◆ Task objective
Retype the data below without altering anything.

━━━━━━━━━━━━━━━━━━━━

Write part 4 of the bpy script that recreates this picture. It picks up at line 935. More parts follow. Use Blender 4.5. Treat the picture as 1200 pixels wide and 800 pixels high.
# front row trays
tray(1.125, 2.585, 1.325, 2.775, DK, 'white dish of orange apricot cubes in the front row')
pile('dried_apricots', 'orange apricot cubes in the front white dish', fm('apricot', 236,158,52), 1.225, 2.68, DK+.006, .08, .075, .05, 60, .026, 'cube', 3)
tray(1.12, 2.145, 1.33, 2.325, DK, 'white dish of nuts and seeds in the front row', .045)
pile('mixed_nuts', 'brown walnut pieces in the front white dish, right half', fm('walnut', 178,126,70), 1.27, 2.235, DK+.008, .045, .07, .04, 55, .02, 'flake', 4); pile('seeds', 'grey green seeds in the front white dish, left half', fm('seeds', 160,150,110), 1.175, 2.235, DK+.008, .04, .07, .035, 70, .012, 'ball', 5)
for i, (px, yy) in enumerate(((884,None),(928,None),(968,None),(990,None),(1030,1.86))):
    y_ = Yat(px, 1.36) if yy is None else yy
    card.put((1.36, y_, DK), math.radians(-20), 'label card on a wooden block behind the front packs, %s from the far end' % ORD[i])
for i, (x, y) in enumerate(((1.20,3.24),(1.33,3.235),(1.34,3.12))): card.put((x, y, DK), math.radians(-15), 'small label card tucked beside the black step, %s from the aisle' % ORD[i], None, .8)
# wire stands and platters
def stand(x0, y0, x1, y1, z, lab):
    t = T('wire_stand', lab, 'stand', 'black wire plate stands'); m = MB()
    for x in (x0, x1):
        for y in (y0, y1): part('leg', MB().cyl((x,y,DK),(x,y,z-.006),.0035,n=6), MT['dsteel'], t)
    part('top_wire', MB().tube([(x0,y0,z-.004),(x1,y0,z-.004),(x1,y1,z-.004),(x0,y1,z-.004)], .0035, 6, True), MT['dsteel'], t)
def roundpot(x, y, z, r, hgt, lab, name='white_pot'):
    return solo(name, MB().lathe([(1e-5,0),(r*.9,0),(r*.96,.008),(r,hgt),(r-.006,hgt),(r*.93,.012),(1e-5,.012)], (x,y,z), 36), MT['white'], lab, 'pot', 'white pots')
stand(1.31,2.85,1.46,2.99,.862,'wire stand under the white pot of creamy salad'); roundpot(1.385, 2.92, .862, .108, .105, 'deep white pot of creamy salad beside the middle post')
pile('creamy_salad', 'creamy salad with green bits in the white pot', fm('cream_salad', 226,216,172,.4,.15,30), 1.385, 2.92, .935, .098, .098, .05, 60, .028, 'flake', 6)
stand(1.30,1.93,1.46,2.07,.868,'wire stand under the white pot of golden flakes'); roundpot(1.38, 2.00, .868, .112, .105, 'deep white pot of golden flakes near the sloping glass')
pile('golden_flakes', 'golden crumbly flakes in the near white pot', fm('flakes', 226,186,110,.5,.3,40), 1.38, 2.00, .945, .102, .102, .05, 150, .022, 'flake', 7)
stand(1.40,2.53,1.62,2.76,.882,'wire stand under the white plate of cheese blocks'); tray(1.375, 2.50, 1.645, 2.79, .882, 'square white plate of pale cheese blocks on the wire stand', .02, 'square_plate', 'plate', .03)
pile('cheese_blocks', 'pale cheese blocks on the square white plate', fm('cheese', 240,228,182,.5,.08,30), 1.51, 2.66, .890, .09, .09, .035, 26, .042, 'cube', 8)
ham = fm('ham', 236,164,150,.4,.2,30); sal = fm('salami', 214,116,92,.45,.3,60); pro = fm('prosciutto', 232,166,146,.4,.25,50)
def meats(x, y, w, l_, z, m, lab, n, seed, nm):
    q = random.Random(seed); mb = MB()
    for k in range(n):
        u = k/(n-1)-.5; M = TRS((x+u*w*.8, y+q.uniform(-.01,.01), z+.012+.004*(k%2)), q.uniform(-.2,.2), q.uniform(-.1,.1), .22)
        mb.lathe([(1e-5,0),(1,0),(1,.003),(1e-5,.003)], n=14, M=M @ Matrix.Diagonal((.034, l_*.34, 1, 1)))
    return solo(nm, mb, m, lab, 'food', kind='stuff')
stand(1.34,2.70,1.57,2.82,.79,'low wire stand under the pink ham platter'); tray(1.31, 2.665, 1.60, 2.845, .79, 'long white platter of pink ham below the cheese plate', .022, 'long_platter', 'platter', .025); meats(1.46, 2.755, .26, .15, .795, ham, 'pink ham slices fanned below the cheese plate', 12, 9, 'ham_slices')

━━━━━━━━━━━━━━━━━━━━

◆ Finished answer
Write part 4 of the bpy script that recreates this picture. It picks up at line 935. More parts follow. Use Blender 4.5. Treat the picture as 1200 pixels wide and 800 pixels high.
# front row trays
tray(1.125, 2.585, 1.325, 2.775, DK, 'white dish of orange apricot cubes in the front row')
pile('dried_apricots', 'orange apricot cubes in the front white dish', fm('apricot', 236,158,52), 1.225, 2.68, DK+.006, .08, .075, .05, 60, .026, 'cube', 3)
tray(1.12, 2.145, 1.33, 2.325, DK, 'white dish of nuts and seeds in the front row', .045)
pile('mixed_nuts', 'brown walnut pieces in the front white dish, right half', fm('walnut', 178,126,70), 1.27, 2.235, DK+.008, .045, .07, .04, 55, .02, 'flake', 4); pile('seeds', 'grey green seeds in the front white dish, left half', fm('seeds', 160,150,110), 1.175, 2.235, DK+.008, .04, .07, .035, 70, .012, 'ball', 5)
for i, (px, yy) in enumerate(((884,None),(928,None),(968,None),(990,None),(1030,1.86))):
    y_ = Yat(px, 1.36) if yy is None else yy
    card.put((1.36, y_, DK), math.radians(-20), 'label card on a wooden block behind the front packs, %s from the far end' % ORD[i])
for i, (x, y) in enumerate(((1.20,3.24),(1.33,3.235),(1.34,3.12))): card.put((x, y, DK), math.radians(-15), 'small label card tucked beside the black step, %s from the aisle' % ORD[i], None, .8)
# wire stands and platters
def stand(x0, y0, x1, y1, z, lab):
    t = T('wire_stand', lab, 'stand', 'black wire plate stands'); m = MB()
    for x in (x0, x1):
        for y in (y0, y1): part('leg', MB().cyl((x,y,DK),(x,y,z-.006),.0035,n=6), MT['dsteel'], t)
    part('top_wire', MB().tube([(x0,y0,z-.004),(x1,y0,z-.004),(x1,y1,z-.004),(x0,y1,z-.004)], .0035, 6, True), MT['dsteel'], t)
def roundpot(x, y, z, r, hgt, lab, name='white_pot'):
    return solo(name, MB().lathe([(1e-5,0),(r*.9,0),(r*.96,.008),(r,hgt),(r-.006,hgt),(r*.93,.012),(1e-5,.012)], (x,y,z), 36), MT['white'], lab, 'pot', 'white pots')
stand(1.31,2.85,1.46,2.99,.862,'wire stand under the white pot of creamy salad'); roundpot(1.385, 2.92, .862, .108, .105, 'deep white pot of creamy salad beside the middle post')
pile('creamy_salad', 'creamy salad with green bits in the white pot', fm('cream_salad', 226,216,172,.4,.15,30), 1.385, 2.92, .935, .098, .098, .05, 60, .028, 'flake', 6)
stand(1.30,1.93,1.46,2.07,.868,'wire stand under the white pot of golden flakes'); roundpot(1.38, 2.00, .868, .112, .105, 'deep white pot of golden flakes near the sloping glass')
pile('golden_flakes', 'golden crumbly flakes in the near white pot', fm('flakes', 226,186,110,.5,.3,40), 1.38, 2.00, .945, .102, .102, .05, 150, .022, 'flake', 7)
stand(1.40,2.53,1.62,2.76,.882,'wire stand under the white plate of cheese blocks'); tray(1.375, 2.50, 1.645, 2.79, .882, 'square white plate of pale cheese blocks on the wire stand', .02, 'square_plate', 'plate', .03)
pile('cheese_blocks', 'pale cheese blocks on the square white plate', fm('cheese', 240,228,182,.5,.08,30), 1.51, 2.66, .890, .09, .09, .035, 26, .042, 'cube', 8)
ham = fm('ham', 236,164,150,.4,.2,30); sal = fm('salami', 214,116,92,.45,.3,60); pro = fm('prosciutto', 232,166,146,.4,.25,50)
def meats(x, y, w, l_, z, m, lab, n, seed, nm):
    q = random.Random(seed); mb = MB()
    for k in range(n):
        u = k/(n-1)-.5; M = TRS((x+u*w*.8, y+q.uniform(-.01,.01), z+.012+.004*(k%2)), q.uniform(-.2,.2), q.uniform(-.1,.1), .22)
        mb.lathe([(1e-5,0),(1,0),(1,.003),(1e-5,.003)], n=14, M=M @ Matrix.Diagonal((.034, l_*.34, 1, 1)))
    return solo(nm, mb, m, lab, 'food', kind='stuff')
stand(1.34,2.70,1.57,2.82,.79,'low wire stand under the pink ham platter'); tray(1.31, 2.665, 1.60, 2.845, .79, 'long white platter of pink ham below the cheese plate', .022, 'long_platter', 'platter', .025); meats(1.46, 2.755, .26, .15, .795, ham, 'pink ham slices fanned below the cheese plate', 12, 9, 'ham_slices')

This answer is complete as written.